Our feet hurt, but who cares.

So far we’ve managed our way through most social interactions here in Budapest, Hungry. Most locals speak English and are willing to help us figure everything out, and for that, we are very thankful.

Here are a few things we’ve managed to learn, with only slightly embarrassing stories to back them up:

  • The tram line can be confusing, but the cheap 24-hour pass makes it worth the adventure.
  • A waiter will never bring your check to the table, so make sure you ask for it yourself or you’ll be there a while.
  • Some places don’t accept card, so make sure you have some spare Hungarian Forint on hand. It’s easy enough to use, its around 300 ft to 1 USD.
  • The corner market stores sell the best bread! It’s so good, get the one that has cheese on it, and it will become your new favorite snack for long walks around the city.
  • Budapest isn’t very confusing to get around, but you can get lost looking at all the views and end up on the other side of where you planned to be… very quickly.
  • Finally, no one goes to the clubs, pubs, ruin bars, or wherever serves your favorite drink till past midnight… we were early to the party here. If you go early, your long night just got longer.

The Danube River

Europe’s second longest river, the Dunube, seperates Buda and Pest. If your on the hilly side then you’re in Buda, and if the ground is as flat as Kansas, you’re in Pest. The green bridge connecting the two, is Liberty Bridge.

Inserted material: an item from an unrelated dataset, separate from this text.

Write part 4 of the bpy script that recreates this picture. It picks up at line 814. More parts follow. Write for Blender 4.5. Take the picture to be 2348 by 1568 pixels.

Hungarian Parliament Building

Our timing was impeccable here. Somehow, Skylar and I managed to see the changing of the guard at the Hungarian Parliament Building during the afternoon. Once again, we wandered a little too far, around a few too many streets, and found a perfect seat to watch the show.

Grand Central Market

We got there early, and we still didn’t beat the crowd. This lively market was filled with fresh produce, an abuncance of smells from local vendors selling their food, and lots of souvenirs. The bottom main area was filled with foods, while the top consisted of mainly goods for sale.

We also decided that it would be a good idea to check out some of Budapest’s ruin bars… it was a good idea. We went to Fogas/Instant and also Szimpla Kert during the night. Go early, and stay late, and make sure to get a slice of pizza on the walk back.

Last thing, I absolutely adore the large window our room has here, it is a prime people-watching and wine sipping location. Okay, bye!